TBH I've been wondering what would happen if we bumped i_mappingseq on
updates of either data or cow fork instead of the shift+or'd thing that
we use now for writeback and/or pagecache write.
I suppose the nice thing about the current encodings is that we elide
revalidations when the cow fork changes but mapping isn't shared.
> > Anyway, I'll have time to go play with that (and further purging of
> > function pointers)
>
> Do we have anything where the function pointer overhead is actually
> hurting us right now?
Not that I know of, but moving to a direct call model means that the fs
would know based on the iomap_XXX_iter function signature whether or not
iomap needs a srcmap; and then it can modify its iomap_begin function
accordingly.
Right now all those rules aren't especially obvious or well documented.

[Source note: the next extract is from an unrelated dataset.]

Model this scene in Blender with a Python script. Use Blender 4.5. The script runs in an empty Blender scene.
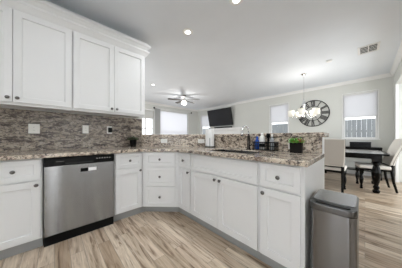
import bpy, bmesh, math, random
from mathutils import Vector, Matrix
random.seed(7)
R = math.radians
sc = bpy.context.scene
col = sc.collection

# ------------------------------------------------------------------ camera, world, light
cam = bpy.data.objects.new('camera', bpy.data.cameras.new('camera')); col.objects.link(cam)
cam.location = (0, 0, 1.075); cam.rotation_euler = (R(90), 0, R(46.6))
cam.data.sensor_width = 36; cam.data.lens = 155 / 402 * 36
cam.data.shift_y = 3.3 / 402; cam.data.clip_start = 0.02
sc.camera = cam
sc.view_settings.view_transform = 'Standard'; sc.view_settings.look = 'None'
sc.view_settings.gamma = 1; sc.view_settings.use_curve_mapping = False
sc.view_settings.exposure = -0.04
w = bpy.data.worlds.new('world'); sc.world = w; w.use_nodes = True
bg = w.node_tree.nodes['Background']
bg.inputs[0].default_value = (0.93, 0.96, 1.0, 1); bg.inputs[1].default_value = 2.1

def area(name, loc, rot, sx, sy, power, colr=(1, 1, 1), spread=180):
    l = bpy.data.lights.new(name, 'AREA'); l.shape = 'RECTANGLE'; l.size = sx; l.size_y = sy
    l.energy = power; l.color = colr; l.spread = R(spread)
    o = bpy.data.objects.new(name, l); o.location = loc; o.rotation_euler = rot; col.objects.link(o)
    return o
# added fill lamps, set in unseen openings around the kitchen, living room and hall
area('back_fill', (0.7, -2.78, 1.25), (R(90), 0, 0), 1.7, 2.1, 35, (0.93, 0.97, 1))  # fill lamp added behind the camera, in a made-up glazed door
area('kitchen_right_fill', (2.72, 1.1, 1.6), (R(90), 0, R(90)), 1.4, 1.2, 10.5, (0.93, 0.97, 1))  # fill lamp added out of view, in a made-up right-hand window
area('back_streak_fill', (-.48, -2.78, 1.15), (R(90), 0, 0), .11, 2.05, 4.5, (0.93, 0.97, 1))  # lamp strip added to put a streak on the trash can steel
area('side_streak_fill', (2.7, -.05, 1.15), (R(90), 0, R(90)), .14, 2.05, 7, (0.93, 0.97, 1))  # lamp strip added to put a streak on the dishwasher steel
area('living_fill', (-4.9, 0.22, 1.3), (R(90), 0, 0), 2.6, 1.9, 44, (0.93, 0.97, 1))  # fill lamp added out of view to brighten the living room
area('hall_fill', (2.28, 4.6, 1.3), (R(90), 0, R(90)), 2.2, 2.0, 74, (0.93, 0.97, 1))  # fill lamp added in the unseen hall to brighten the dining side

# ------------------------------------------------------------------ materials
def mat(name, c, rough=0.5, metal=0.0, **k):
    m = bpy.data.materials.new(name); m.use_nodes = True
    b = m.node_tree.nodes['Principled BSDF']
    b.inputs['Base Color'].default_value = (*c, 1); b.inputs['Roughness'].default_value = rough
    b.inputs['Metallic'].default_value = metal
    for q, v in k.items(): b.inputs[q.replace('_', ' ')].default_value = v
    return m
def nt(m): return m.node_tree.nodes, m.node_tree.links, m.node_tree.nodes['Principled BSDF']
def mapping(m, scale=(1, 1, 1), rot=(0, 0, 0), obj=False):
    n, l, b = nt(m)
    g = n.new('ShaderNodeNewGeometry'); mp = n.new('ShaderNodeMapping')
    mp.inputs['Scale'].default_value = scale; mp.inputs['Rotation'].default_value = rot
    l.new(g.outputs['Position'], mp.inputs[0]); return mp
def noise(m, mp, sc_, det=4, rough=.6, dist=0):
    n, l, b = nt(m); t = n.new('ShaderNodeTexNoise'); t.inputs['Scale'].default_value = sc_
    t.inputs['Detail'].default_value = det; t.inputs['Roughness'].default_value = rough
    t.inputs['Distortion'].default_value = dist
    l.new(mp.outputs[0], t.inputs['Vector']); return t
def ramp(m, src, stops, interp='LINEAR'):
    n, l, b = nt(m); r = n.new('ShaderNodeValToRGB'); r.color_ramp.interpolation = interp
    e = r.color_ramp.elements
    while len(e) < len(stops): e.new(.5)
    for i, (p, c) in enumerate(stops):
        e[i].position = p; e[i].color = (*c, 1) if not isinstance(c, float) else (c, c, c, 1)
    l.new(src, r.inputs[0]); return r
def mix(m, fac, a, b_, mode='MIX'):
    n, l, b = nt(m); x = n.new('ShaderNodeMix'); x.data_type = 'RGBA'; x.blend_type = mode
    if isinstance(fac, float): x.inputs[0].default_value = fac
    else: l.new(fac, x.inputs[0])
    for s, v in ((6, a), (7, b_)):
        if isinstance(v, tuple): x.inputs[s].default_value = (*v, 1)
        else: l.new(v, x.inputs[s])
    return x.outputs[2]
def bump(m, src, strength, dist=.002):
    n, l, b = nt(m); x = n.new('ShaderNodeBump'); x.inputs['Strength'].default_value = strength
    x.inputs['Distance'].default_value = dist
    l.new(src, x.inputs['Height']); l.new(x.outputs[0], b.inputs['Normal'])

def paint(name, c, rough, nz=.0):
    m = mat(name, c, rough); mp = mapping(m); t = noise(m, mp, 60, 3)
    bump(m, t.outputs[0], .05 + nz, .001)
    t2 = noise(m, mp, 2.2, 2)
    r = ramp(m, t2.outputs[0], [(.3, tuple(x * .985 for x in c)), (.7, tuple(min(1, x * 1.01) for x in c))])
    nt(m)[1].new(r.outputs[0], nt(m)[2].inputs['Base Color']); return m
M = {}
M['cab'] = paint('white_cabinet_paint', (.76, .76, .755), .38)
M['trimw'] = paint('white_trim_paint', (.84, .84, .83), .4)
M['wall'] = paint('warm_grey_wall_paint', (.645, .65, .615), .8, .1)
M['ceil'] = paint('ceiling_paint', (.81, .85, .90), .85, .2)
M['kick'] = paint('toe_kick_shade', (.33, .335, .33), .5)  # cabinet white darkened: shade of the recess is put into the colour
M['black'] = mat('black_wood', (.004, .0035, .003), .2, Specular_IOR_Level=.12)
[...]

Maybe I can convince myself that improved documentation will suffice to
eliminate Ted's confusion. :)
Also I haven't checked how much the indirect calls hurt.
> One thing I'd like to move to is to merge the iomap_begin and iomap_end
> callbacks into one similar to willy's series from 2020. The big
Got a link to that? I need my memory refreshed, having DROP TABLE MEM2020;
pretty please.
> benefit of that would be that (together with switching
> write_cache_pages to an iterator model) that we could actually use
> this single iterator callback also for writeback instead of
> ->map_blocks, which doesn't really work with the current begin/end
> based iomap_iter as the folios actually written through
> write_cache_pages might not be contiguous.
Ooh it'd benice to get rid of that parallel callbacks thing finally.
> Using the same mapping
> callback would not only save some code duplication, but should also
> allow us to nicely implement Dave's old idea to not dirty pages for
> O_SYNC writes, but directly write them out. I did start prototyping
> that in the last days, and iomap_begin vs map_blocks is currently
> the biggest stumbling block.
Neat! willy's been pushing me for that too.